** BEGIN Collected material **

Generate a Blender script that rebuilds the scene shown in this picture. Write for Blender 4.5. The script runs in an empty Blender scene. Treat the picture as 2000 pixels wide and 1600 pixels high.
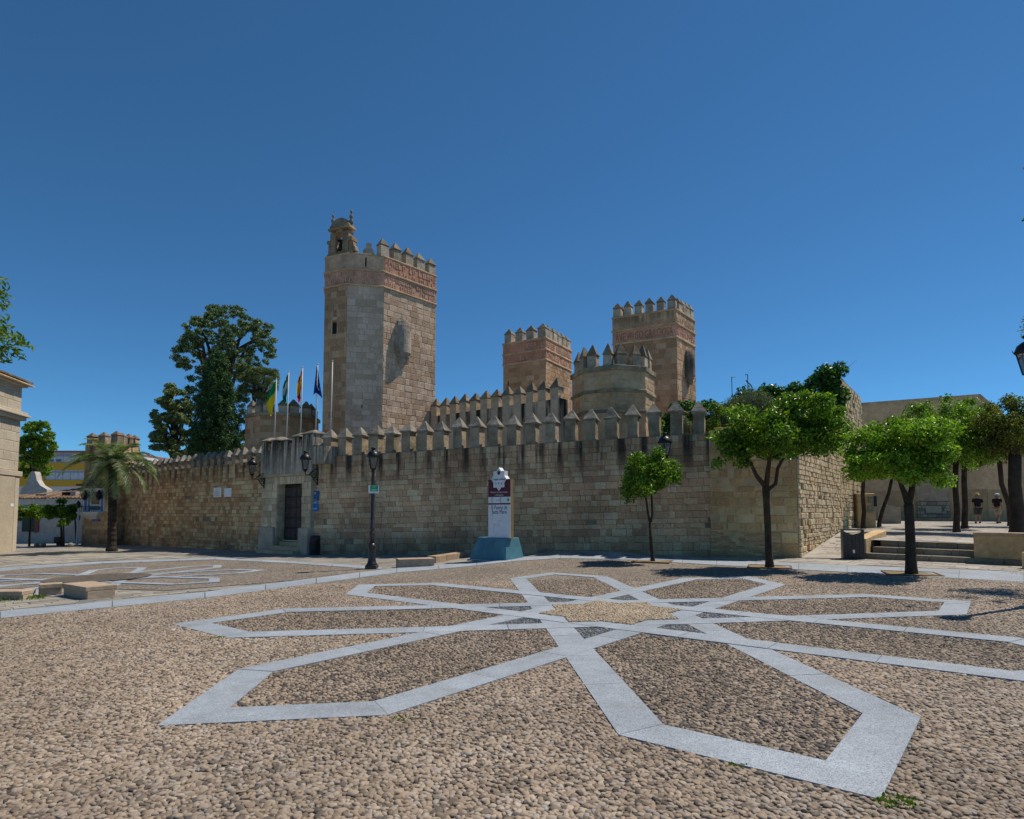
import bpy, bmesh, math, random
import numpy as np
from mathutils import Vector, Matrix, Euler

scene = bpy.context.scene
R = math.radians

# ------------------------------------------------------------------ camera
CAM_H, PITCH, FOCAL, PPY = 1.6, 0.0623, 1205.4, 925.8      # photo pixels (2000 x 1600)
cam_data = bpy.data.cameras.new('camera')
cam = bpy.data.objects.new('camera', cam_data)
scene.collection.objects.link(cam)
cam.location = (0, 0, CAM_H)
cam.rotation_euler = (math.pi / 2 + PITCH, 0, 0)
cam_data.sensor_fit = 'HORIZONTAL'
cam_data.sensor_width = 36.0
cam_data.lens = FOCAL / 2000 * 36.0
cam_data.shift_y = (PPY - 800) / 2000
cam_data.clip_start = 0.05
cam_data.clip_end = 2000
scene.camera = cam

# ------------------------------------------------------------------ sky, sun, exposure
SUN_EL, SUN_DIR = R(60), (0.90, 0.436)                       # where the sun stands
SUN_AZ = math.atan2(SUN_DIR[0], SUN_DIR[1])                 # clockwise from +Y
world = bpy.data.worlds.new('World')
scene.world = world
world.use_nodes = True
wn = world.node_tree.nodes
wl = world.node_tree.links
sky = wn.new('ShaderNodeTexSky')
sky.sky_type = 'NISHITA'
sky.sun_disc = False
sky.sun_elevation = SUN_EL
sky.sun_rotation = SUN_AZ
sky.altitude = 0
sky.air_density = 0.6
sky.dust_density = 0.0
sky.ozone_density = 6.0
tint = wn.new('ShaderNodeMix'); tint.data_type = 'RGBA'; tint.blend_type = 'MULTIPLY'; tint.inputs[0].default_value = 1.0
tint.inputs[7].default_value = (0.54, 0.96, 1.04, 1)            # deep clear Andalusian blue
wl.new(sky.outputs[0], tint.inputs[6]); wl.new(tint.outputs[2], wn['Background'].inputs[0])
wn['Background'].inputs[1].default_value = 0.09
sun_data = bpy.data.lights.new('sun', 'SUN')
sun_data.energy = 3.9
sun_data.angle = R(0.5)
sun_data.color = (1.0, 0.90, 0.76)
sun = bpy.data.objects.new('sun', sun_data)
scene.collection.objects.link(sun)
sd = Vector((SUN_DIR[0], SUN_DIR[1], 0)).normalized() * math.cos(SUN_EL) + Vector((0, 0, math.sin(SUN_EL)))
sun.rotation_euler = sd.to_track_quat('Z', 'Y').to_euler()
scene.view_settings.view_transform = 'Standard'
scene.view_settings.look = 'None'
scene.view_settings.gamma = 1
scene.view_settings.exposure = 0.33
scene.cycles.max_bounces = 6
scene.cycles.transparent_max_bounces = 4

# ------------------------------------------------------------------ survey helpers
_c, _s = math.cos(PITCH), math.sin(PITCH)
SLOPE = 0.0168
def gz(x, y):
    """height of the square: it climbs gently to the right, with a low swell in front of the wall"""
    x = np.clip(x, -60, 40)
    return SLOPE * x + 0.20 * np.exp(-((x - 2.6) / 2.8) ** 2 - ((y - 22.9) / 1.5) ** 2)
def sight(px, py):
    u, v = (px - 1000) / FOCAL, (PPY - py) / FOCAL
    return Vector((u, _c - v * _s, _s + v * _c))
def G(px, py):
    d = sight(px, py)
    p = d * (CAM_H / (SLOPE * d.x - d.z))
    return Vector((p.x, p.y, SLOPE * p.x))
def W(px, py, Y):
    d = sight(px, py)
    return d * (Y / d.y) + Vector((0, 0, CAM_H))
def proj(p):
    z = p[2] - CAM_H
    yf = p[1] * _c + z * _s
    return 1000 + FOCAL * p[0] / yf, PPY - FOCAL * (-p[1] * _s + z * _c) / yf
def V2(p): return Vector((p[0], p[1]))

# ------------------------------------------------------------------ objects
COL = scene.collection
WM = {}
def link(o, parent=None, basis=None):
    COL.objects.link(o)
    if basis is not None:
        o.matrix_basis = basis
    b = basis if basis is not None else Matrix.Identity(4)
    if parent is not None:
        o.parent = parent
        o.matrix_parent_inverse = WM[parent].inverted()
    WM[o] = b
    return o
def tag(o, label=None, cat=None, group=None, kind=None):
    if label: o['label'] = label
    if cat: o['category'] = cat
    if group: o['group'] = group
    if kind: o['kind'] = kind
    return o
def thing(name, loc, label, cat, group=None):
    o = bpy.data.objects.new(name, None)
    o.empty_display_size = 0.2
    link(o, None, Matrix.Translation(Vector(loc)))
    return tag(o, label, cat, group, "thing")

class MB:
    """collects shapes and links them as one mesh object"""
    def __init__(s): s.v = []; s.f = []; s.m = []; s.uv = None
    def add(s, vs, fs, m=0):
        o = len(s.v); s.v += [tuple(v) for v in vs]
        s.f += [tuple(i + o for i in f) for f in fs]; s.m += [m] * len(fs); return s
    def box(s, x0, x1, y0, y1, z0, z1, M=None, m=0):
        vs = [Vector(p) for p in ((x0,y0,z0),(x1,y0,z0),(x1,y1,z0),(x0,y1,z0),(x0,y0,z1),(x1,y0,z1),(x1,y1,z1),(x0,y1,z1))]
        if M is not None: vs = [M @ v for v in vs]
        return s.add(vs, [(0,3,2,1),(4,5,6,7),(0,1,5,4),(1,2,6,5),(2,3,7,6),(3,0,4,7)], m)
    def prism(s, poly, z0, z1, m=0, top=None):
        """poly: list of (x,y) counter-clockwise; z0/z1 numbers or functions"""
        f0 = z0 if callable(z0) else (lambda x, y: z0)
        f1 = z1 if callable(z1) else (lambda x, y: z1)
        n = len(poly); tp = top or poly
        vs = [(p[0], p[1], f0(p[0], p[1])) for p in poly] + [(p[0], p[1], f1(p[0], p[1])) for p in tp]
        fs = [tuple(range(n - 1, -1, -1)), tuple(range(n, 2 * n))]
        fs += [(i, (i + 1) % n, n + (i + 1) % n, n + i) for i in range(n)]
        return s.add(vs, fs, m)
    def loft(s, rings, cap=True, m=0):
        n = len(rings[0]); vs = [p for r in rings for p in r]; fs = []
        for k in range(len(rings) - 1):
            for i in range(n):
                a, b = k * n + i, k * n + (i + 1) % n
                fs.append((a, b, b + n, a + n))
        if cap:
            fs.append(tuple(range(n - 1, -1, -1))); fs.append(tuple(range((len(rings) - 1) * n, len(rings) * n)))
        return s.add(vs, fs, m)
    def lathe(s, prof, c=(0, 0, 0), n=16, M=None, m=0):
        rings = []
        for r, z in prof:
            ring = [Vector((c[0] + r * math.cos(2 * math.pi * i / n), c[1] + r * math.sin(2 * math.pi * i / n), c[2] + z)) for i in range(n)]
            if M is not None: ring = [M @ v for v in ring]
            rings.append(ring)
        return s.loft(rings, True, m)
    def tube(s, pts, rad, n=8, m=0, cap=True):
        pts = [Vector(p) for p in pts]
        if not hasattr(rad, '__len__'): rad = [rad] * len(pts)
        rings = []; prev = None
        for i, p in enumerate(pts):
            d = (pts[min(i + 1, len(pts) - 1)] - pts[max(i - 1, 0)]).normalized()
            if prev is None:
                a = d.cross(Vector((0, 0, 1)))
                if a.length < 1e-3: a = d.cross(Vector((1, 0, 0)))
            else:
                a = prev - d * prev.dot(d)
            a.normalize(); prev = a; b = d.cross(a)
            rings.append([p + (a * math.cos(2 * math.pi * k / n) + b * math.sin(2 * math.pi * k / n)) * rad[i] for k in range(n)])
        return s.loft(rings, cap, m)
    def mesh(s, name, mats, smooth=False):
        me = bpy.data.meshes.new(name)
        me.from_pydata(s.v, [], s.f)
        for mt in (mats if isinstance(mats, (list, tuple)) else [mats]): me.materials.append(mt)
        if max(s.m or [0]): me.polygons.foreach_set('material_index', s.m)
        if smooth: me.polygons.foreach_set('use_smooth', [True] * len(me.polygons))
        me.update(); return me
    def build(s, name, mats, parent=None, smooth=False, basis=None):
        return link(bpy.data.objects.new(name, s.mesh(name, mats, smooth)), parent, basis)
def bevel(o, w=0.01, seg=1):
    b = o.modifiers.new('bevel', 'BEVEL'); b.width = w; b.segments = seg; b.limit_method = 'ANGLE'; b.angle_limit = R(40)
    return o

def frame(p, d, z=0.0):
    """matrix whose x runs along the ground direction d, y = left of it, z up"""
    d = Vector((d[0], d[1], 0)).normalized()
    n = Vector((-d.y, d.x, 0))
    return Matrix(((d.x, n.x, 0, p[0]), (d.y, n.y, 0, p[1]), (0, 0, 1, z), (0, 0, 0, 1)))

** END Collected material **

Write out each line of the listing above, exactly, from its first line to the line holding "R = math.radians", inclusive. Skip the pictures.

Generate a Blender script that rebuilds the scene shown in this picture. Write for Blender 4.5. The script runs in an empty Blender scene. Treat the picture as 2000 pixels wide and 1600 pixels high.
import bpy, bmesh, math, random
import numpy as np
from mathutils import Vector, Matrix, Euler

scene = bpy.context.scene
R = math.radians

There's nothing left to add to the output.